It’s funny, and quite unsettling, how some of your child’s questions make you realize you have been blind to certain important consequences of your life choices. Even when you have made these choices very deliberately and you have a chock-full list of pros and cons, a simple question can suddenly make you aware that you missed something significant.
Minette asked me such a question earlier this year. “Maman, which language will I speak to my children?” Like I explained before, our choice to speak each our native language to our daughter aims at connecting her with her French and Indian heritages in an intimate way first and foremost. I have told her that, by being fluent in her three languages, she will be able to be close to her families, to feel at home in her three countries, and to pass on her heritages to her children if she has some.
Yes, but how exactly will that last part work? She won’t speak her three languages to them in rotation, God forbid. She and her partner will have to make a decision that makes sense to them and that will obviously not replicate ours, because their children’s circumstances will surely be different.

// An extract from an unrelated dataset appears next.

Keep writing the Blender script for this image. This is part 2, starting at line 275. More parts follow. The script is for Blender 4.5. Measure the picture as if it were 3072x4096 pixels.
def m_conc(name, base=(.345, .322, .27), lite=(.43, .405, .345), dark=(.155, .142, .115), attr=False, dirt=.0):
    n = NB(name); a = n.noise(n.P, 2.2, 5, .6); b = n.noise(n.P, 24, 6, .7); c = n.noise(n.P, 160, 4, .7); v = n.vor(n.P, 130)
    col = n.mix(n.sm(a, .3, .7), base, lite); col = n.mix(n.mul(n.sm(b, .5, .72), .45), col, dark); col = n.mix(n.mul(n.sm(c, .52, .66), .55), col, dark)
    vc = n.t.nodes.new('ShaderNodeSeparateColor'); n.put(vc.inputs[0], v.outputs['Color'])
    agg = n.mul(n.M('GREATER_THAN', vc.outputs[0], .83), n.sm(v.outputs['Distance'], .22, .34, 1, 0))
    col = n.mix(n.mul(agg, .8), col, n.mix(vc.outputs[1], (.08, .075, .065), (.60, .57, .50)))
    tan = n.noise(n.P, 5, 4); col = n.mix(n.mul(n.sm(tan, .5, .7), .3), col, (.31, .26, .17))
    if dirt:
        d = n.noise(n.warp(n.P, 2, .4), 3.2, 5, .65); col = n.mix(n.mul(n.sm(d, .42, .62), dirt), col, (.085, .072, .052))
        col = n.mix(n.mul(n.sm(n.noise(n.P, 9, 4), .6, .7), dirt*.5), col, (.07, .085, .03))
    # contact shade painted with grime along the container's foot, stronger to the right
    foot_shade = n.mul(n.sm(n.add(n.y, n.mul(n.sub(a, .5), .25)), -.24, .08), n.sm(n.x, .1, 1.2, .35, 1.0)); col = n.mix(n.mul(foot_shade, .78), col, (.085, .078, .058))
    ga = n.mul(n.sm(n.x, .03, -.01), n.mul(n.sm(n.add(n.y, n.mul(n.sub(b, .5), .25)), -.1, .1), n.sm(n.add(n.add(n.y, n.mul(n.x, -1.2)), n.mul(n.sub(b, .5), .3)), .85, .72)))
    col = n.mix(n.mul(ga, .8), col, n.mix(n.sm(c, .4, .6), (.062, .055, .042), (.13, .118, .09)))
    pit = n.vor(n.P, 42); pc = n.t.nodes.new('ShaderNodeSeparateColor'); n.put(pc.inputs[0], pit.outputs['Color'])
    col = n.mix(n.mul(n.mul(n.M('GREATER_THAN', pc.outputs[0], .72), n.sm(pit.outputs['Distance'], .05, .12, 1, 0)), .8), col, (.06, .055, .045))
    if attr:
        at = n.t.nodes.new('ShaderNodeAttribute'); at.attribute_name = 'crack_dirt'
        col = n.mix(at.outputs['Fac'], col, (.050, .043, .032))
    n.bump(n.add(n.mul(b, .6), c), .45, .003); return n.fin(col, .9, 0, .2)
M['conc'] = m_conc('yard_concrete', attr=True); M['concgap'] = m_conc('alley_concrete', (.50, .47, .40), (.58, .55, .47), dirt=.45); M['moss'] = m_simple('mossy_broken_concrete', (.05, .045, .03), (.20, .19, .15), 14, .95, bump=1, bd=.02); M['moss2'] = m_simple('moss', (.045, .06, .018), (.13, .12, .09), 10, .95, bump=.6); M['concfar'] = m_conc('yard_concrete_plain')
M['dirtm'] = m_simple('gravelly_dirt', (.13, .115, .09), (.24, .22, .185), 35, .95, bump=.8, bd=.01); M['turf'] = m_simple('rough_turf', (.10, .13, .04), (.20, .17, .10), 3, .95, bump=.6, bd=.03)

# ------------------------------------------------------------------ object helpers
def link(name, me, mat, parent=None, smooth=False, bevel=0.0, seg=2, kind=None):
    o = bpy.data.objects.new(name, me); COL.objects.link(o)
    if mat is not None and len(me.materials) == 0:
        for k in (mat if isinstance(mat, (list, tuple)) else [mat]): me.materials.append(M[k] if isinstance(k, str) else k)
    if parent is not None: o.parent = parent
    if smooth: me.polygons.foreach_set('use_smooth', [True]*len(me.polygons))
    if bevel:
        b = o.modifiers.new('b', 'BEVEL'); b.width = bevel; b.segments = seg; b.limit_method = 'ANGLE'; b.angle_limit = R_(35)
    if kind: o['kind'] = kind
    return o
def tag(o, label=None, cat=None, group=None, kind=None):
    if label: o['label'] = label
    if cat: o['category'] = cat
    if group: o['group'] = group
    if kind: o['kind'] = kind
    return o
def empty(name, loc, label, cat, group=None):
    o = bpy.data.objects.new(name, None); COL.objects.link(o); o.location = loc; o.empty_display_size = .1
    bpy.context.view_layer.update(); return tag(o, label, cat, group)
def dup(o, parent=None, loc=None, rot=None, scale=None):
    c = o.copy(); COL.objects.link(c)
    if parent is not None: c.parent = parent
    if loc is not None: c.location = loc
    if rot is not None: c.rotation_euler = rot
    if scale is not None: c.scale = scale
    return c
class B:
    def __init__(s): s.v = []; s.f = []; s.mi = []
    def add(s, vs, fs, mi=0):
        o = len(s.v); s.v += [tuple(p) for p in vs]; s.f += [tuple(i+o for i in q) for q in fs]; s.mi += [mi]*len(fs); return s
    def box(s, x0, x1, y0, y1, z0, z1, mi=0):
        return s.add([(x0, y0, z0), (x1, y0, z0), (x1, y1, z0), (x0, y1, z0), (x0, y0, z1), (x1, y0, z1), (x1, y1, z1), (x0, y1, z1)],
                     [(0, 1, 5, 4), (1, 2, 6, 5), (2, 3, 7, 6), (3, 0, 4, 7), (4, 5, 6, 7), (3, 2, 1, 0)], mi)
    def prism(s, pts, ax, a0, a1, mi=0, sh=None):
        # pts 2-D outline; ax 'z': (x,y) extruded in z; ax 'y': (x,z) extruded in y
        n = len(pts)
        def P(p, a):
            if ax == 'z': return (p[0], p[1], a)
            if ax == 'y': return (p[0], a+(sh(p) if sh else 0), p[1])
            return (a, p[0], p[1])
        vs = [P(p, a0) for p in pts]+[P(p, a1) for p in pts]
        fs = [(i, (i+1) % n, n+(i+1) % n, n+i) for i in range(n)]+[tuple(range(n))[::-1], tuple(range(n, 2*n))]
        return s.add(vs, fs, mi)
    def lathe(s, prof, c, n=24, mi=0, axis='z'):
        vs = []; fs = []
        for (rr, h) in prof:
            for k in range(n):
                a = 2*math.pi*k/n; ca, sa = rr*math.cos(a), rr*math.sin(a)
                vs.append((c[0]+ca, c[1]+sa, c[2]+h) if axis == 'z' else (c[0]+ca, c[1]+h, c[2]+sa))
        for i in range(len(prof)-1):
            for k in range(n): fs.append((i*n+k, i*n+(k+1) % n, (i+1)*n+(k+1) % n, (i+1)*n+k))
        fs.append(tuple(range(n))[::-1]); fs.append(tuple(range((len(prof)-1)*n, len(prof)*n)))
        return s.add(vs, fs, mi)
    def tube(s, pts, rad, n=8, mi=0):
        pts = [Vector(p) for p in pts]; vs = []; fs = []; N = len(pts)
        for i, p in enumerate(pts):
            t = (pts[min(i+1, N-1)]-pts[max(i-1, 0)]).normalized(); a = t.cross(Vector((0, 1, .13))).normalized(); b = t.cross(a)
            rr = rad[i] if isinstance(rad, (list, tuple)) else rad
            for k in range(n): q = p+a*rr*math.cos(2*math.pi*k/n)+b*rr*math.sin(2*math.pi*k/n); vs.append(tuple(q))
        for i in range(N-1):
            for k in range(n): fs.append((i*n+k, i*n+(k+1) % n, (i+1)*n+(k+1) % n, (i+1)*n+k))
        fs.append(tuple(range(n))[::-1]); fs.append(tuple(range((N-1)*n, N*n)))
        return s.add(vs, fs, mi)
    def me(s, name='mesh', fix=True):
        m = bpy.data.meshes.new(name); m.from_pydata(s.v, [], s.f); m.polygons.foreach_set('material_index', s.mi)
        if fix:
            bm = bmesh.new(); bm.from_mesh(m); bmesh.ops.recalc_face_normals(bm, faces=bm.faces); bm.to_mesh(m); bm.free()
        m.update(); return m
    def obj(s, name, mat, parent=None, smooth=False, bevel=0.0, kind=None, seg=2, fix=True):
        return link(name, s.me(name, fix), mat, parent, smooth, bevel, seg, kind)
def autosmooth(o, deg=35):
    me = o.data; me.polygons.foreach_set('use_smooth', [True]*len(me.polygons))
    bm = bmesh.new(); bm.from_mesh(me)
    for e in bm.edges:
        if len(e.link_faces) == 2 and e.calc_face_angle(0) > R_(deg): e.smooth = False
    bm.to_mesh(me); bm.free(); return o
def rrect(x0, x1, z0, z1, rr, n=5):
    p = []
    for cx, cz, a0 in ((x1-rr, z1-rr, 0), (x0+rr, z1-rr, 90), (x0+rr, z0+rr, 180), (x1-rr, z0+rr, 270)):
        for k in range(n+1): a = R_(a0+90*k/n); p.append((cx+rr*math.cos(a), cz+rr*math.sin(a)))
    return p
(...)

Most likely, they will have to trim the language tree to one language per parent at most, including English.
I believe that our intent sharing of our languages and cultures with Minette is entirely worthwhile. Her question is not challenging that conviction. But it makes me aware that some of our efforts will be lost on the next generation and that somehow puts things in a different light. It makes me realize that the family language setting we have chosen is much less permanent than I’d like to admit. As illustrated by many generations of immigrants in America, multilingualism is a transient state in families and it rarely spans more than two generations.
This is humbling but not disheartening in my opinion, for two reasons. The first one is that Minette’s heritages will not be lost on her and will make her life richer and that, in itself, has value for a parent. The second reason is that multilingualism in its successive waves has also enriched this society. And I trust it will continue to do so.